Not Your Momma's Prayer Time...
I just had prayer time on a waverunner. Yes, a waverunner. Or a "Water Harley" as JenJo likes to call it. I'm not talking about the kind of prayer you lift up from a waverunner when you are the unwilling passenger of a wreckless driver. Or the kind of prayer you say through clenched teeth as you've pushed the machine harder than you can handle. I'm talking about prayers being lifted up as you speed away from something, or towards something, or through or around something.

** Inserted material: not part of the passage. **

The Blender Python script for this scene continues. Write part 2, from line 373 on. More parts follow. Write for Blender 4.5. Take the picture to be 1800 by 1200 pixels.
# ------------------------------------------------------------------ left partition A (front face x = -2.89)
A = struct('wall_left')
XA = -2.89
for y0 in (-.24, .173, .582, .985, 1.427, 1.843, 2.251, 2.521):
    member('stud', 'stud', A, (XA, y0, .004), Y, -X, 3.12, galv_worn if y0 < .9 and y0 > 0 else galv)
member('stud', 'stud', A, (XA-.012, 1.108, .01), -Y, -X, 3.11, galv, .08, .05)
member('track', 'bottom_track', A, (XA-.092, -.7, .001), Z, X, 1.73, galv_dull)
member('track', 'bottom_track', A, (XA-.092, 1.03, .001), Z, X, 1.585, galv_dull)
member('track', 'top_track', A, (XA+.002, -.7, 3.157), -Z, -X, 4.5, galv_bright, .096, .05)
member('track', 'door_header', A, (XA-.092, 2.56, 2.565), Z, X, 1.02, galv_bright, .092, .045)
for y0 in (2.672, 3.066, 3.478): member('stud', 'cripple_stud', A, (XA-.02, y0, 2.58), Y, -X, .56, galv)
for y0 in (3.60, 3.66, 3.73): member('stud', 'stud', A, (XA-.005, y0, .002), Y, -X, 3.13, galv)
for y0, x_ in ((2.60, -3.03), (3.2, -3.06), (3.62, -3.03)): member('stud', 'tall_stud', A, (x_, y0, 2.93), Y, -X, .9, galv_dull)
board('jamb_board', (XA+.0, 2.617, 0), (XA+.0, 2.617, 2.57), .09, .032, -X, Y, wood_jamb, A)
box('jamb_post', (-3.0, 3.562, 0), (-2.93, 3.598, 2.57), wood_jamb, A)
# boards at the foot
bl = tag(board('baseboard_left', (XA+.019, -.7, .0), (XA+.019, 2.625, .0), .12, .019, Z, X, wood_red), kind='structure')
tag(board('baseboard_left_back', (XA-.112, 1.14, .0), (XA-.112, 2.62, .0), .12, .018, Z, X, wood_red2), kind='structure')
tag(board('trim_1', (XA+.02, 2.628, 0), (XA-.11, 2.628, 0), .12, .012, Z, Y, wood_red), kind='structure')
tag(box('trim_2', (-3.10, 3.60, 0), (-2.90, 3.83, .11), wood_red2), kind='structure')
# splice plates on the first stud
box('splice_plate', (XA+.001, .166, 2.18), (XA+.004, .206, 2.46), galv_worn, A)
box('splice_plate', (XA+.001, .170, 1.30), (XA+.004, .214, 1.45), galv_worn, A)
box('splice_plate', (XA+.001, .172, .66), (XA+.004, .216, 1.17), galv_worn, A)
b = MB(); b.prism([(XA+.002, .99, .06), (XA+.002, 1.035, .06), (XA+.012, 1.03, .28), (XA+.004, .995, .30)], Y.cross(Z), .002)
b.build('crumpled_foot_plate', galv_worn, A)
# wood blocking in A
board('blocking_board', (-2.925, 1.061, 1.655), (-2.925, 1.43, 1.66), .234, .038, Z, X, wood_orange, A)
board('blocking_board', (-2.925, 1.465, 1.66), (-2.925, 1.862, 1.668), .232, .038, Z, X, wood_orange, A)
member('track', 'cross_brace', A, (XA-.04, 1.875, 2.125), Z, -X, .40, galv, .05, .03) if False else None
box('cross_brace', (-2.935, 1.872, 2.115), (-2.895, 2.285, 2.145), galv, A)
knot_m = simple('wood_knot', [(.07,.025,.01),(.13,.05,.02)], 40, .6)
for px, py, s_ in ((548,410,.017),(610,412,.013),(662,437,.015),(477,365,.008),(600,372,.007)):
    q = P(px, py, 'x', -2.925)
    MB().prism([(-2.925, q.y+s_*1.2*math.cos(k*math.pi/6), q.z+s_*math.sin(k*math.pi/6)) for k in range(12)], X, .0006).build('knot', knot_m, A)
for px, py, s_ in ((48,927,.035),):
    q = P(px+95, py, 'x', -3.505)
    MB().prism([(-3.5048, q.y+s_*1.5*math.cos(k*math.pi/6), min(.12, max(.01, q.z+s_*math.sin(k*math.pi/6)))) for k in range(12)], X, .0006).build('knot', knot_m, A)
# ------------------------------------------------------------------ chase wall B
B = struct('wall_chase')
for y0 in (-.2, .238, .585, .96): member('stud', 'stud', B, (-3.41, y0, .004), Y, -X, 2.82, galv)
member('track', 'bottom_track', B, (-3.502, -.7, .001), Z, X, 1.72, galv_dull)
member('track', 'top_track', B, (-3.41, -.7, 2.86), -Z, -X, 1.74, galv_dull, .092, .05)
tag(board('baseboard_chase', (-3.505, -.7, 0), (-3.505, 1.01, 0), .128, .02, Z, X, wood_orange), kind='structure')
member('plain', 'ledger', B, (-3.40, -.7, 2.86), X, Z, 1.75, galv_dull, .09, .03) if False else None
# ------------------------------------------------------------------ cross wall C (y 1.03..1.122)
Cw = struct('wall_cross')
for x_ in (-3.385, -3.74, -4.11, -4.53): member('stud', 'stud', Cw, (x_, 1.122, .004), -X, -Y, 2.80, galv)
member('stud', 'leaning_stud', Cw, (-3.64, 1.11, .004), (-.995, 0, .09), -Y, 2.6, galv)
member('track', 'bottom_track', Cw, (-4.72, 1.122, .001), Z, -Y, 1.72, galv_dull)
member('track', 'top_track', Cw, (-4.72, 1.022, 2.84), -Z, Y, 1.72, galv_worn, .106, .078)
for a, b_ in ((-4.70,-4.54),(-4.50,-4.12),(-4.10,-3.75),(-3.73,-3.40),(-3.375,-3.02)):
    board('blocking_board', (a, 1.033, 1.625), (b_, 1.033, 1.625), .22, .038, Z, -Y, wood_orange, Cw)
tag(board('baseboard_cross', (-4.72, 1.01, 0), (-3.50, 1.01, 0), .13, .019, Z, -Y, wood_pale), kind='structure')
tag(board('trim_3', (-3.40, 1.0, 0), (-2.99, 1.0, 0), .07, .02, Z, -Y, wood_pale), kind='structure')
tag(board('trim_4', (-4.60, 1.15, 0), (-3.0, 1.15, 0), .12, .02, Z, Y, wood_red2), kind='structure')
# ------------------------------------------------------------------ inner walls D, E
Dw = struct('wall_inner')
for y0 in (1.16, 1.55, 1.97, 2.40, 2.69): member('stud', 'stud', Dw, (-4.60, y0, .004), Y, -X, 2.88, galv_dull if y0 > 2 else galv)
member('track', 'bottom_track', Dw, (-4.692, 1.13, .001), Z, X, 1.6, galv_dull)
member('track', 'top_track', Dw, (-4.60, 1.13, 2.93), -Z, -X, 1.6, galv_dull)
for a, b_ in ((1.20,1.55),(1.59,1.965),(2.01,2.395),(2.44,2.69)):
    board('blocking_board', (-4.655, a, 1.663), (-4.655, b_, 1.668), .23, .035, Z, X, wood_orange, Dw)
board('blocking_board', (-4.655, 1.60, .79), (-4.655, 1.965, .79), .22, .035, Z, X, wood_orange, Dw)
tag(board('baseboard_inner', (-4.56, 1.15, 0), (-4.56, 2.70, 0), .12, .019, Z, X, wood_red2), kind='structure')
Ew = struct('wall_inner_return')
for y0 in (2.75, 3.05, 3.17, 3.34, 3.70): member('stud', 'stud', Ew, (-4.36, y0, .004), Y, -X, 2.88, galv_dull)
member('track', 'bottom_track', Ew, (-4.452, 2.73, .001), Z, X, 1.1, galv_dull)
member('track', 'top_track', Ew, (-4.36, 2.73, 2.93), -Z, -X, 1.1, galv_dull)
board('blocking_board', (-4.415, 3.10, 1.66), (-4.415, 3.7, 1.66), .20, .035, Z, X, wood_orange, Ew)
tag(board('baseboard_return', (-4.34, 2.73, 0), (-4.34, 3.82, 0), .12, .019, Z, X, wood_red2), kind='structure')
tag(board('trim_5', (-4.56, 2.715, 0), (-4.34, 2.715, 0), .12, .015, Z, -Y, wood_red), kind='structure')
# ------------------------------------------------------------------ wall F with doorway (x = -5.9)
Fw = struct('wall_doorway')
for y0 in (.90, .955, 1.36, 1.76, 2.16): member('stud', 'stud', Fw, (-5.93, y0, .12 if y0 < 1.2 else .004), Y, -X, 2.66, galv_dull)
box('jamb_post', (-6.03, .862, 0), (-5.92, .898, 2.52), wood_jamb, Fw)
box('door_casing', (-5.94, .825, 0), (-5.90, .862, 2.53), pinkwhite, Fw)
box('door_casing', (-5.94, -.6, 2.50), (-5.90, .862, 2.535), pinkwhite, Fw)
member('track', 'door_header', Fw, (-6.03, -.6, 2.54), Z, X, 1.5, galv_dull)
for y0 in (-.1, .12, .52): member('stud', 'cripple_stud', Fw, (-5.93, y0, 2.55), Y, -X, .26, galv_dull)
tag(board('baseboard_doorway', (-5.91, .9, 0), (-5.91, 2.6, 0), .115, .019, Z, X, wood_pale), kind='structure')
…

I needed to take off, feel the sun on my face, the wind in my hair, the waves beside me and the speed beneath me. I needed to hold the throttle wide open and at the same time talk wide open with God. I have so many questions for Him right now. Namely, why? Why, God? Why am I still in this place with these same feelings? Why are things the way they are? Why can't I get over this, get past this? Why is my heart breaking...still...again? Why does he want her instead of me? Why do I want him over anyone else? Why haven't you turned his heart? Why haven't you turned mine? Why have I had dreams? Why have others had dreams that confirmed my dreams? Why did I have to be asked about him yet again today? Why would I have these desires if they aren’t going to be fulfilled?
The great thing about having prayer time like this on a waverunner is that your tears are hidden by the waves that splash up on your face so no one knows except you and God.
Now the hard part is listening for His answer and trusting His voice.
“Lord, I believe, but help my unbelief.”